How to convert a straight line into polar coordinates?

Question

The straight line $y=mx+b$ can be expressed in polar coordinates as:

$$\rho=x\cos(\theta) + y\sin(\theta)$$

Where $(\rho,\theta)$ defines a vector from the origin to the nearest point on the line. Thus the Hough transform of a straight line in $x-y$ space is a point in $(\rho,\theta)$ space.

Find $(\rho, \theta)$ for the following straight line $y=-x+5$.

---

I'm trying to go through a simple exercise for the Hough transform where I have a simple straight line in the form of $\;y=-x+5\;$ and I want to obtain polar coordinates $\;(\rho,\theta)$. I know polar coordinates can be represented by $\;\rho = x⋅\cos(\theta) + y⋅\sin(\theta).$

What are the steps I'm supposed to take to solve this problem?
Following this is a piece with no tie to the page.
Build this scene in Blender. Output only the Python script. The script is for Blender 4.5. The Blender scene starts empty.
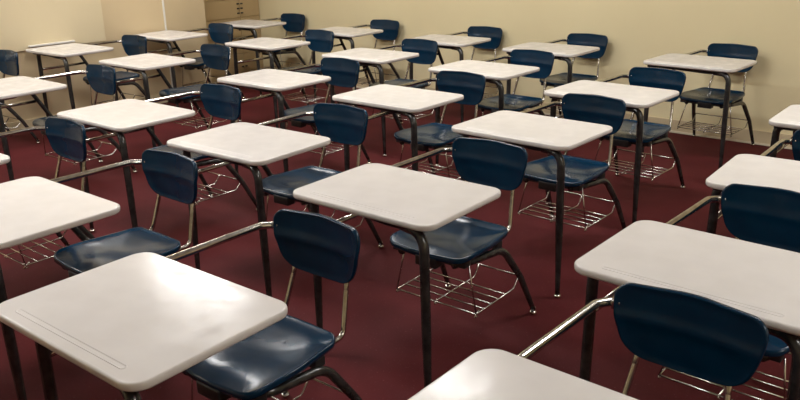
import bpy, bmesh, math, random
from mathutils import Vector, Matrix
random.seed(4)
S = bpy.context.scene
COL = S.collection

# ------------------------------------------------------------------ materials
def mat(name, color, rough=.5, metal=0, spec=.5, coat=0, coat_rough=.1):
    m = bpy.data.materials.new(name); m.use_nodes = True
    b = m.node_tree.nodes['Principled BSDF']
    b.inputs['Base Color'].default_value = (*color, 1)
    b.inputs['Roughness'].default_value = rough
    b.inputs['Metallic'].default_value = metal
    b.inputs['Specular IOR Level'].default_value = spec
    b.inputs['Coat Weight'].default_value = coat
    b.inputs['Coat Roughness'].default_value = coat_rough
    return m, m.node_tree, b

def noise_color(nt, b, c1, c2, scale, detail=3, lo=.35, hi=.65, coord='Object', stretch=None):
    n, l = nt.nodes, nt.links
    tc = n.new('ShaderNodeTexCoord'); mp = n.new('ShaderNodeMapping')
    if stretch: mp.inputs['Scale'].default_value = stretch
    l.new(tc.outputs[coord], mp.inputs['Vector'])
    t = n.new('ShaderNodeTexNoise'); t.inputs['Scale'].default_value = scale; t.inputs['Detail'].default_value = detail
    l.new(mp.outputs['Vector'], t.inputs['Vector'])
    r = n.new('ShaderNodeValToRGB')
    r.color_ramp.elements[0].position = lo; r.color_ramp.elements[0].color = (*c1, 1)
    r.color_ramp.elements[1].position = hi; r.color_ramp.elements[1].color = (*c2, 1)
    l.new(t.outputs['Fac'], r.inputs['Fac'])
    l.new(r.outputs['Color'], b.inputs['Base Color'])
    return t, r, mp

def bump(nt, b, tex_out, strength, dist=.002):
    bp = nt.nodes.new('ShaderNodeBump'); bp.inputs['Strength'].default_value = strength
    bp.inputs['Distance'].default_value = dist
    nt.links.new(tex_out, bp.inputs['Height']); nt.links.new(bp.outputs['Normal'], b.inputs['Normal'])

M = {}
M['top'], nt, b = mat('off_white_laminate', (.72, .68, .64), .09, spec=.24)
t, r, mp = noise_color(nt, b, (.70, .67, .64), (.74, .71, .68), 9, 6)
tf = nt.nodes.new('ShaderNodeTexNoise'); tf.inputs['Scale'].default_value = 26; tf.inputs['Detail'].default_value = 5
nt.links.new(mp.outputs['Vector'], tf.inputs['Vector']); bump(nt, b, tf.outputs['Fac'], .03, .001)
rg = nt.nodes.new('ShaderNodeTexNoise'); rg.inputs['Scale'].default_value = 13; rg.inputs['Detail'].default_value = 7; rg.inputs['Roughness'].default_value = .65
rm = nt.nodes.new('ShaderNodeMapRange'); rm.inputs['From Min'].default_value = .35; rm.inputs['From Max'].default_value = .65
rm.inputs['To Min'].default_value = .08; rm.inputs['To Max'].default_value = .27
nt.links.new(mp.outputs['Vector'], rg.inputs['Vector']); nt.links.new(rg.outputs['Fac'], rm.inputs['Value']); nt.links.new(rm.outputs['Result'], b.inputs['Roughness'])
M['blue'], nt, b = mat('navy_plastic', (.002, .018, .05), .20, spec=.38)
t, r, mp = noise_color(nt, b, (.0008, .021, .050), (.0011, .026, .061), 14, 4)
t2 = nt.nodes.new('ShaderNodeTexNoise'); t2.inputs['Scale'].default_value = 420
nt.links.new(mp.outputs['Vector'], t2.inputs['Vector']); bump(nt, b, t2.outputs['Fac'], .10, .0006)
M['chrome'], nt, b = mat('worn_chrome', (.46, .43, .40), .17, metal=1)
noise_color(nt, b, (.46, .44, .41), (.62, .60, .57), 40, 3)
M['steel'], nt, b = mat('plated_steel_dark_reflections', (.04, .04, .04), .22, metal=.5, spec=.8)  # chrome legs and struts, their dark reflections painted into the base colour
noise_color(nt, b, (.040, .040, .040), (.070, .069, .067), 30, 3)
M['wire'], nt, b = mat('basket_wire', (.42, .39, .37), .25, metal=1)
noise_color(nt, b, (.50, .48, .45), (.60, .58, .55), 60, 2)
M['black'], nt, b = mat('black_bracket_steel', (.012, .012, .013), .45)
noise_color(nt, b, (.010, .010, .011), (.018, .018, .019), 50, 2)

M['floor'], nt, b = mat('maroon_floor', (.10, .022, .026), .7, spec=.12)
t, r, mp = noise_color(nt, b, (.072, .0105, .0125), (.100, .0150, .0170), 3.0, 8, .3, .7)
n, l = nt.nodes, nt.links
sp = n.new('ShaderNodeTexNoise'); sp.inputs['Scale'].default_value = 130; sp.inputs['Detail'].default_value = 2
l.new(mp.outputs['Vector'], sp.inputs['Vector'])
sr = n.new('ShaderNodeValToRGB'); sr.color_ramp.elements[0].position = .66; sr.color_ramp.elements[0].color = (0, 0, 0, 1)
sr.color_ramp.elements[1].position = .78; sr.color_ramp.elements[1].color = (1, 1, 1, 1)
l.new(sp.outputs['Fac'], sr.inputs['Fac'])
mx = n.new('ShaderNodeMix'); mx.data_type = 'RGBA'; mx.inputs['B'].default_value = (.20, .09, .085, 1)
l.new(sr.outputs['Color'], mx.inputs['Factor']); l.new(r.outputs['Color'], mx.inputs['A'])
l.new(mx.outputs['Result'], b.inputs['Base Color'])
bump(nt, b, sp.outputs['Fac'], .12, .001)

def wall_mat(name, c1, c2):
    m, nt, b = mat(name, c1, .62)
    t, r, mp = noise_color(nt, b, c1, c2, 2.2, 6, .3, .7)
    w = nt.nodes.new('ShaderNodeTexNoise'); w.inputs['Scale'].default_value = 90
    mp2 = nt.nodes.new('ShaderNodeMapping'); mp2.inputs['Scale'].default_value = (1, 1, .12)
    tc = nt.nodes.new('ShaderNodeTexCoord'); nt.links.new(tc.outputs['Object'], mp2.inputs['Vector'])
    nt.links.new(mp2.outputs['Vector'], w.inputs['Vector']); bump(nt, b, w.outputs['Fac'], .25, .002)
    return m
M['wall'] = wall_mat('cream_wall_paint', (.80, .70, .435), (.83, .73, .46))
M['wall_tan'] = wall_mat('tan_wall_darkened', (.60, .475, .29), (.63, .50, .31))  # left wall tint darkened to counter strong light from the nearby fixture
M['board'] = wall_mat('pale_cream_board', (.68, .575, .375), (.70, .595, .39))
M['cab'] = wall_mat('tan_cabinet_paint', (.50, .365, .19), (.53, .39, .205))
M['base'] = wall_mat('cream_baseboard', (.66, .55, .36), (.70, .585, .385))
M['strip'], nt, b = mat('pale_floor_strip', (.7, .6, .45), .4)
noise_color(nt, b, (.80, .72, .56), (.86, .78, .62), 20, 2)
M['ceil'], nt, b = mat('white_ceiling_tile', (.6, .58, .54), .8)
noise_color(nt, b, (.56, .54, .50), (.64, .62, .58), 60, 4)
M['white'], nt, b = mat('white_plastic', (.75, .73, .68), .35)
noise_color(nt, b, (.72, .70, .65), (.78, .76, .71), 20, 2)
M['darkmetal'], nt, b = mat('dark_cabinet_pull', (.03, .022, .015), .4)
noise_color(nt, b, (.025, .018, .012), (.04, .03, .02), 50, 2)
def emis(name, col, s):
    m = bpy.data.materials.new(name); m.use_nodes = True; nt = m.node_tree
    b = nt.nodes['Principled BSDF']; b.inputs['Base Color'].default_value = (.8, .8, .8, 1)
    tc = nt.nodes.new('ShaderNodeTexCoord'); v = nt.nodes.new('ShaderNodeTexNoise'); v.inputs['Scale'].default_value = 6
    nt.links.new(tc.outputs['Object'], v.inputs['Vector'])
    rr = nt.nodes.new('ShaderNodeMapRange'); rr.inputs['To Min'].default_value = s * .92; rr.inputs['To Max'].default_value = s * 1.08
    nt.links.new(v.outputs['Fac'], rr.inputs['Value']); nt.links.new(rr.outputs['Result'], b.inputs['Emission Strength'])
    b.inputs['Emission Color'].default_value = (*col, 1)
    return m
M['lamp'] = emis('fluorescent_diffuser', (1.0, .98, .96), 31.5)

# ------------------------------------------------------------------ mesh helpers
def link(name, bm, m, parent=None, smooth=True, flat_z=False):
    bmesh.ops.recalc_face_normals(bm, faces=bm.faces[:])
    me = bpy.data.meshes.new(name); bm.to_mesh(me); bm.free()
    me.materials.append(m)
    for p in me.polygons:
        p.use_smooth = smooth and not (flat_z and (abs(p.normal.z) > .999))
    o = bpy.data.objects.new(name, me); COL.objects.link(o)
    if parent: o.parent = parent
    return o

def fillet(pts, rads, n=7, closed=True):
    """round the corners of a polygon / polyline (tuples of any dimension)"""
    P = [Vector(p) for p in pts]; out = []
    N = len(P)
    for i in range(N):
        if not closed and i in (0, N - 1): out.append(P[i]); continue
        a, b, c = P[i - 1], P[i], P[(i + 1) % N]
        r = rads[i] if isinstance(rads, (list, tuple)) else rads
        if r <= 0: out.append(b); continue
        u = (a - b).normalized(); v = (c - b).normalized()
        ang = u.angle(v)
        if ang > math.pi - 1e-3: out.append(b); continue
        d = min(r / math.tan(ang / 2), (a - b).length * .49, (c - b).length * .49)
        rr = d * math.tan(ang / 2)
        bis = (u + v).normalized(); cen = b + bis * (rr / math.sin(ang / 2))
        s = b + u * d - cen; e = b + v * d - cen
        th = s.angle(e)
        for k in range(n + 1):
            t = k / n
            q = (s * math.sin((1 - t) * th) + e * math.sin(t * th)) / math.sin(th)
            out.append(cen + q)
    return out

def tube(bm, path, rad, seg=12, cap=True):
    P = [Vector(p) for p in path]; n = len(P)
    R = rad if isinstance(rad, (list, tuple)) else [rad] * n
    T = []
    for i in range(n):
        a = P[max(i - 1, 0)]; c = P[min(i + 1, n - 1)]; T.append((c - a).normalized())
    up = Vector((0, 0, 1)) if abs(T[0].z) < .9 else Vector((1, 0, 0))
    x = T[0].cross(up).normalized(); rings = []
    for i in range(n):
        x = (x - T[i] * x.dot(T[i])).normalized(); y = T[i].cross(x)
        rings.append([bm.verts.new(P[i] + (x * math.cos(2 * math.pi * k / seg) + y * math.sin(2 * math.pi * k / seg)) * R[i]) for k in range(seg)])
    for a, b in zip(rings, rings[1:]):
        for k in range(seg):
            bm.faces.new((a[k], a[(k + 1) % seg], b[(k + 1) % seg], b[k]))
    if cap:
        bm.faces.new(rings[0][::-1]); bm.faces.new(rings[-1])

def box(bm, x0, x1, y0, y1, z0, z1, bev=0):
    r = bmesh.ops.create_cube(bm, size=1)
    for v in r['verts']:
        v.co = Vector(((x0 + x1) / 2 + v.co.x * (x1 - x0), (y0 + y1) / 2 + v.co.y * (y1 - y0), (z0 + z1) / 2 + v.co.z * (z1 - z0)))
    if bev:
        es = list({e for v in r['verts'] for e in v.link_edges})
        bmesh.ops.bevel(bm, geom=es, offset=bev, segments=2, affect='EDGES', profile=.6)

def ball(bm, c, r, sz=1.0):
    m = Matrix.Translation(c) @ Matrix.Diagonal((r, r, r * sz, 1))
    bmesh.ops.create_uvsphere(bm, u_segments=14, v_segments=9, radius=1, matrix=m)

def resample_path(path, step=.03):
    out = []
    for a, b in zip(path, path[1:]):
        a = Vector(a); b = Vector(b); k = max(1, int((b - a).length / step))
        out += [a.lerp(b, i / k) for i in range(k)]
    out.append(Vector(path[-1])); return out

def loft(bm, rings, close_first=False, close_last=True):
    V = [[bm.verts.new(p) for p in r] for r in rings]
    for a, b in zip(V, V[1:]):
        n = len(a)
        for k in range(n): bm.faces.new((a[k], a[(k + 1) % n], b[(k + 1) % n], b[k]))
    if close_first: bm.faces.new(V[0])
    if close_last: bm.faces.new(V[-1])
    return V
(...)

I have searched around and couldn't really find any examples I can follow in this exact format.

Answer 1

After the definition of the Hough transform is

• $\rho$ equal to the distance of the origin to the line. The nearest point on the line (to the origin) is $\;P=\left(\frac{5}{2},\frac{5}{2}\right)\;$ so $\rho=\frac{5\sqrt 2}{2}.$

• $\theta=\frac \pi4\;$ is the angle between $x-$ axis and $OA.$

Answer 2

You can write any point $(x,y)$ on the line as $(r\cos \theta, r\sin \theta)$, where $r = \sqrt{x^2+y^2}$ and $\theta = \tan^{-1}(y/x)$.

For example, consider the point $(4,3)$, which is on the line. You have $r = \sqrt{4^2+3^2} = 5$ and $\theta = \tan^{-1}(3/4) = 0.6435$. This gives $\cos \theta = 0.8$ and $\sin \theta = 0.6$. You can see that $x = r \cos \theta$ and $y = r \sin \theta$.

Answer 3

Using polar coordinates, a line is represented as

$$ax+by+c=a\rho\cos\theta+b\rho\sin\theta+c=0$$

or

$$\rho=-\frac c{a\cos\theta+b\sin\theta}.$$

---

With $\theta_0:=\tan\dfrac ba$ and $p:=-\dfrac c{\sqrt{a^2+b^2}}$, it can be rewritten

$$\rho=\frac p{\cos(\theta-\theta_0)},$$

where $\theta_0$ is the direction of the normal to the line, and $p$ the distance from the line to the origin.

Answer 4

$$\frac{\left|c\right|}{\sqrt{a^2+b^2}}$$ Gives you the normal distance from the origin to the straight line which is $\rho$

So if you multiply $$ax+by=c$$ by $\rho/c$ you get $$mx+ny=\rho$$ where $m=\cos(\theta)$ and $n=\sin(\theta)$ and getting $\theta$ given this should be easy.